Le Conseil de l'Europe est aussi assez actif en matière de gouvernance de l'Internet . Cela inclut les aspects politiques et également l'infrastructure, notamment la gestion par l' ICANN. C'est toujours à partir de la vision des droits de l'homme, de la démocratie que le Conseil de l'Europe prône un Internet ouvert et le principe de l'absence de préjudice (« do no harm ». Il faut que les États s'abstiennent d'actions de nature à créer un préjudice à la structure et au réseau Internet.

Actuellement, l' ICANN est la manifestation d'une hégémonie américaine dans la gestion du réseau. Toutefois, M. Fadi Chehade qui vient d'être nommé à la tête de l' ICANN souhaiterait changer cela ; des bureaux de l' ICANN s'ouvrent un peu partout dans le monde et une réflexion sur l'avenir de l'Internet est en cours.

L' ICANN sait qu'il y aura de plus en plus de demandes de révision du système si elle n'évolue pas d'elle-même.

Le Conseil de l'Europe tient à ce que l'Internet ouvert continue de bénéficier de façon égale à tout le monde, comme actuellement, conformément au principe de sa construction. Le Conseil est engagé dans les travaux de réflexion sur l' ICANN qui serait, une fois restructurée adéquatement, tout à fait à même de continuer à garantir cette neutralité.

En juin 2013, une déclaration du Comité des ministres du Conseil de l'Europe a souhaité que soient mis en place des contrôles à l'exportation des technologies de surveillance .

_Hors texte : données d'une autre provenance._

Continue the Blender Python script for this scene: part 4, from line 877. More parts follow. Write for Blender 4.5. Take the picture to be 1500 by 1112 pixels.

Le système d'attribution des noms de domaine fonctionne mais pose certains problèmes en matière de liberté d'expression. Le postulat de base est que l' ICANN fonctionne et que son système est suffisamment ouvert.

Le 10 mars 2014, à Paris, se tiendra le premier Forum français sur la gouvernance de l'Internet auquel participera le Conseil de l'Europe, notamment afin de contribuer à ces réflexions importantes et faire la promotion de nos savoirs en la matière.